# Supplied data
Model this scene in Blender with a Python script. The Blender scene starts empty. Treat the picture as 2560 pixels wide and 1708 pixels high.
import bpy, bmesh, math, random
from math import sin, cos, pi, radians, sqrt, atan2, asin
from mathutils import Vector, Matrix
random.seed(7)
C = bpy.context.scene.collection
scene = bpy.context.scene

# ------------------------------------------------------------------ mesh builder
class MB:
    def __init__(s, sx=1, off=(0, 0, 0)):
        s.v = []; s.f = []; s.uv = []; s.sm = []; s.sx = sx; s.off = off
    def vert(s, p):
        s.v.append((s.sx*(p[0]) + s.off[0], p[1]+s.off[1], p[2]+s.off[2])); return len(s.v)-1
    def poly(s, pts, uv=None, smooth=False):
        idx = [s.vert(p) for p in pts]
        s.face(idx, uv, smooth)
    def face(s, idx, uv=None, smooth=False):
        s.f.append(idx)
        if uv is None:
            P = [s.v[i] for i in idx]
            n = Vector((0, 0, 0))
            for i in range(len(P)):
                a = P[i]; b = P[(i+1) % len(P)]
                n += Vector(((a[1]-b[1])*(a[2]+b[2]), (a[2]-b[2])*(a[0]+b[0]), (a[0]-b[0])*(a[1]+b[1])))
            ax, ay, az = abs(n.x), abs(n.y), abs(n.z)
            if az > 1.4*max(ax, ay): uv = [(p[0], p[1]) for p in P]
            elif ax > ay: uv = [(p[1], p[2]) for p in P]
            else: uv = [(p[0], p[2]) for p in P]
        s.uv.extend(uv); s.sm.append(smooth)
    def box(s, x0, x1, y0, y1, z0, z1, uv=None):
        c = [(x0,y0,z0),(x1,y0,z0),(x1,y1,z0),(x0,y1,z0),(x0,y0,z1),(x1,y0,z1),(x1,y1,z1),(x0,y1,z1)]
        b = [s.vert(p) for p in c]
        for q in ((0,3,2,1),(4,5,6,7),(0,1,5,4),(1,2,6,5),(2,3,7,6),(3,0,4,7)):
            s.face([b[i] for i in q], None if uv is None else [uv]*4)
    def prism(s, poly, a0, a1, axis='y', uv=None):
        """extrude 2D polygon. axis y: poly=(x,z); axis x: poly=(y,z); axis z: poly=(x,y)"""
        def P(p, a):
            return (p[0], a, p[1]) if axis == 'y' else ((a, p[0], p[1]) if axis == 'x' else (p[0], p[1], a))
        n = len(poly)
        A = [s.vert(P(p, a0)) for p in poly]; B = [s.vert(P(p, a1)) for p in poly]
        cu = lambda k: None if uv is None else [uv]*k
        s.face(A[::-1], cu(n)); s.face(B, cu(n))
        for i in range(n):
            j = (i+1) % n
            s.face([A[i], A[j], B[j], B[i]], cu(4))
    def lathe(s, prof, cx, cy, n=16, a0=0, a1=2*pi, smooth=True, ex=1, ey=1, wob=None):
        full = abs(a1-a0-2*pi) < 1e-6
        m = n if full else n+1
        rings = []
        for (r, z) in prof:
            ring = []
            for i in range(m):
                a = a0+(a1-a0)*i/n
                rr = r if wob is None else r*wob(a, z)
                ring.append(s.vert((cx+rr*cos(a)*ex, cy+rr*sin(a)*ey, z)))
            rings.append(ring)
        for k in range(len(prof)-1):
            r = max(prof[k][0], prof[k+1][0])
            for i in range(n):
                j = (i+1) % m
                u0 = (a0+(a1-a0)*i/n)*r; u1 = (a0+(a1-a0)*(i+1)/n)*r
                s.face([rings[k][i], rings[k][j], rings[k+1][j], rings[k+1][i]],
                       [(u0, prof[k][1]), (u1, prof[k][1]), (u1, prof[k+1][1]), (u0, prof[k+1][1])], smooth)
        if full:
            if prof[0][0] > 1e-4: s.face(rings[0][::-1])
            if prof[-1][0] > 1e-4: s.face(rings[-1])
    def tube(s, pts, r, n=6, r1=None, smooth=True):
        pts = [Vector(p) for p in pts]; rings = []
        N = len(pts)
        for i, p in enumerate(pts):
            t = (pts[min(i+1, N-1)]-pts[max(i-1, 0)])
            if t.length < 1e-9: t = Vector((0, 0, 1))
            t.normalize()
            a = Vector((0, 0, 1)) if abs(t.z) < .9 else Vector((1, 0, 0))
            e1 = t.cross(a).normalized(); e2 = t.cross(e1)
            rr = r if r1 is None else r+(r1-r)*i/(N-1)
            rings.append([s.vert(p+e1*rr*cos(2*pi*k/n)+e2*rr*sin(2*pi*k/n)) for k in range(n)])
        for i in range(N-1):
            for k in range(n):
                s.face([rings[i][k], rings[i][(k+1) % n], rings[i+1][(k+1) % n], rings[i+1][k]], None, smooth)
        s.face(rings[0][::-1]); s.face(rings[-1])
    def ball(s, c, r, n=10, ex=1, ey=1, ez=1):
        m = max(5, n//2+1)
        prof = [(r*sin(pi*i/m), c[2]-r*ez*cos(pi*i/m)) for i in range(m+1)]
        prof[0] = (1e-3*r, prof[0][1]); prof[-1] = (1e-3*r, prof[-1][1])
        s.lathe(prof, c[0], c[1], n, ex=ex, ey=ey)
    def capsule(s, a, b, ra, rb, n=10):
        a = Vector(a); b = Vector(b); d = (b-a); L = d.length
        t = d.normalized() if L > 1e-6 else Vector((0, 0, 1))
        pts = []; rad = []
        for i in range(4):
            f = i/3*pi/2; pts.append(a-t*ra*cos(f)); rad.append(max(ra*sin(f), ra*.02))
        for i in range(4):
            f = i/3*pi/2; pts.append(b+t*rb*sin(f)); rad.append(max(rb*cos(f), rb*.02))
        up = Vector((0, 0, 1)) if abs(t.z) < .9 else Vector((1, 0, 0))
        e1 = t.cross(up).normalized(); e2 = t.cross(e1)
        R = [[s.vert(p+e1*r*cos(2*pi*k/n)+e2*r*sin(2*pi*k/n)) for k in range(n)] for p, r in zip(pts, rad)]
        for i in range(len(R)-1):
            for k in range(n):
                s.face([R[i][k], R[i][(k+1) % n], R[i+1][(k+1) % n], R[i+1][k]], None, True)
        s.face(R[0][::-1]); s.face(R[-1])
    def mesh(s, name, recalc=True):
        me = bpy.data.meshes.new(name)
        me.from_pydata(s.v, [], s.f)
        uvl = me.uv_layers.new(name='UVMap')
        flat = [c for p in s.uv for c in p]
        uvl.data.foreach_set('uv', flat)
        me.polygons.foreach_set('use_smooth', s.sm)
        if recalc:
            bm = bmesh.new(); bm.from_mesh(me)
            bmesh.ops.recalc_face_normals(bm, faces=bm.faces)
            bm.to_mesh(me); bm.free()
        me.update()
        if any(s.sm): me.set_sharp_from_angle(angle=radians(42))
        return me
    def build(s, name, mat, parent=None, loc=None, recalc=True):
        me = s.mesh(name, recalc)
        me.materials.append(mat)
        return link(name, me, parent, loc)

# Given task
Repeat the data verbatim.

# Task response
Model this scene in Blender with a Python script. The Blender scene starts empty. Treat the picture as 2560 pixels wide and 1708 pixels high.
import bpy, bmesh, math, random
from math import sin, cos, pi, radians, sqrt, atan2, asin
from mathutils import Vector, Matrix
random.seed(7)
C = bpy.context.scene.collection
scene = bpy.context.scene

# ------------------------------------------------------------------ mesh builder
class MB:
    def __init__(s, sx=1, off=(0, 0, 0)):
        s.v = []; s.f = []; s.uv = []; s.sm = []; s.sx = sx; s.off = off
    def vert(s, p):
        s.v.append((s.sx*(p[0]) + s.off[0], p[1]+s.off[1], p[2]+s.off[2])); return len(s.v)-1
    def poly(s, pts, uv=None, smooth=False):
        idx = [s.vert(p) for p in pts]
        s.face(idx, uv, smooth)
    def face(s, idx, uv=None, smooth=False):
        s.f.append(idx)
        if uv is None:
            P = [s.v[i] for i in idx]
            n = Vector((0, 0, 0))
            for i in range(len(P)):
                a = P[i]; b = P[(i+1) % len(P)]
                n += Vector(((a[1]-b[1])*(a[2]+b[2]), (a[2]-b[2])*(a[0]+b[0]), (a[0]-b[0])*(a[1]+b[1])))
            ax, ay, az = abs(n.x), abs(n.y), abs(n.z)
            if az > 1.4*max(ax, ay): uv = [(p[0], p[1]) for p in P]
            elif ax > ay: uv = [(p[1], p[2]) for p in P]
            else: uv = [(p[0], p[2]) for p in P]
        s.uv.extend(uv); s.sm.append(smooth)
    def box(s, x0, x1, y0, y1, z0, z1, uv=None):
        c = [(x0,y0,z0),(x1,y0,z0),(x1,y1,z0),(x0,y1,z0),(x0,y0,z1),(x1,y0,z1),(x1,y1,z1),(x0,y1,z1)]
        b = [s.vert(p) for p in c]
        for q in ((0,3,2,1),(4,5,6,7),(0,1,5,4),(1,2,6,5),(2,3,7,6),(3,0,4,7)):
            s.face([b[i] for i in q], None if uv is None else [uv]*4)
    def prism(s, poly, a0, a1, axis='y', uv=None):
        """extrude 2D polygon. axis y: poly=(x,z); axis x: poly=(y,z); axis z: poly=(x,y)"""
        def P(p, a):
            return (p[0], a, p[1]) if axis == 'y' else ((a, p[0], p[1]) if axis == 'x' else (p[0], p[1], a))
        n = len(poly)
        A = [s.vert(P(p, a0)) for p in poly]; B = [s.vert(P(p, a1)) for p in poly]
        cu = lambda k: None if uv is None else [uv]*k
        s.face(A[::-1], cu(n)); s.face(B, cu(n))
        for i in range(n):
            j = (i+1) % n
            s.face([A[i], A[j], B[j], B[i]], cu(4))
    def lathe(s, prof, cx, cy, n=16, a0=0, a1=2*pi, smooth=True, ex=1, ey=1, wob=None):
        full = abs(a1-a0-2*pi) < 1e-6
        m = n if full else n+1
        rings = []
        for (r, z) in prof:
            ring = []
            for i in range(m):
                a = a0+(a1-a0)*i/n
                rr = r if wob is None else r*wob(a, z)
                ring.append(s.vert((cx+rr*cos(a)*ex, cy+rr*sin(a)*ey, z)))
            rings.append(ring)
        for k in range(len(prof)-1):
            r = max(prof[k][0], prof[k+1][0])
            for i in range(n):
                j = (i+1) % m
                u0 = (a0+(a1-a0)*i/n)*r; u1 = (a0+(a1-a0)*(i+1)/n)*r
                s.face([rings[k][i], rings[k][j], rings[k+1][j], rings[k+1][i]],
                       [(u0, prof[k][1]), (u1, prof[k][1]), (u1, prof[k+1][1]), (u0, prof[k+1][1])], smooth)
        if full:
            if prof[0][0] > 1e-4: s.face(rings[0][::-1])
            if prof[-1][0] > 1e-4: s.face(rings[-1])
    def tube(s, pts, r, n=6, r1=None, smooth=True):
        pts = [Vector(p) for p in pts]; rings = []
        N = len(pts)
        for i, p in enumerate(pts):
            t = (pts[min(i+1, N-1)]-pts[max(i-1, 0)])
            if t.length < 1e-9: t = Vector((0, 0, 1))
            t.normalize()
            a = Vector((0, 0, 1)) if abs(t.z) < .9 else Vector((1, 0, 0))
            e1 = t.cross(a).normalized(); e2 = t.cross(e1)
            rr = r if r1 is None else r+(r1-r)*i/(N-1)
            rings.append([s.vert(p+e1*rr*cos(2*pi*k/n)+e2*rr*sin(2*pi*k/n)) for k in range(n)])
        for i in range(N-1):
            for k in range(n):
                s.face([rings[i][k], rings[i][(k+1) % n], rings[i+1][(k+1) % n], rings[i+1][k]], None, smooth)
        s.face(rings[0][::-1]); s.face(rings[-1])
    def ball(s, c, r, n=10, ex=1, ey=1, ez=1):
        m = max(5, n//2+1)
        prof = [(r*sin(pi*i/m), c[2]-r*ez*cos(pi*i/m)) for i in range(m+1)]
        prof[0] = (1e-3*r, prof[0][1]); prof[-1] = (1e-3*r, prof[-1][1])
        s.lathe(prof, c[0], c[1], n, ex=ex, ey=ey)
    def capsule(s, a, b, ra, rb, n=10):
        a = Vector(a); b = Vector(b); d = (b-a); L = d.length
        t = d.normalized() if L > 1e-6 else Vector((0, 0, 1))
        pts = []; rad = []
        for i in range(4):
            f = i/3*pi/2; pts.append(a-t*ra*cos(f)); rad.append(max(ra*sin(f), ra*.02))
        for i in range(4):
            f = i/3*pi/2; pts.append(b+t*rb*sin(f)); rad.append(max(rb*cos(f), rb*.02))
        up = Vector((0, 0, 1)) if abs(t.z) < .9 else Vector((1, 0, 0))
        e1 = t.cross(up).normalized(); e2 = t.cross(e1)
        R = [[s.vert(p+e1*r*cos(2*pi*k/n)+e2*r*sin(2*pi*k/n)) for k in range(n)] for p, r in zip(pts, rad)]
        for i in range(len(R)-1):
            for k in range(n):
                s.face([R[i][k], R[i][(k+1) % n], R[i+1][(k+1) % n], R[i+1][k]], None, True)
        s.face(R[0][::-1]); s.face(R[-1])
    def mesh(s, name, recalc=True):
        me = bpy.data.meshes.new(name)
        me.from_pydata(s.v, [], s.f)
        uvl = me.uv_layers.new(name='UVMap')
        flat = [c for p in s.uv for c in p]
        uvl.data.foreach_set('uv', flat)
        me.polygons.foreach_set('use_smooth', s.sm)
        if recalc:
            bm = bmesh.new(); bm.from_mesh(me)
            bmesh.ops.recalc_face_normals(bm, faces=bm.faces)
            bm.to_mesh(me); bm.free()
        me.update()
        if any(s.sm): me.set_sharp_from_angle(angle=radians(42))
        return me
    def build(s, name, mat, parent=None, loc=None, recalc=True):
        me = s.mesh(name, recalc)
        me.materials.append(mat)
        return link(name, me, parent, loc)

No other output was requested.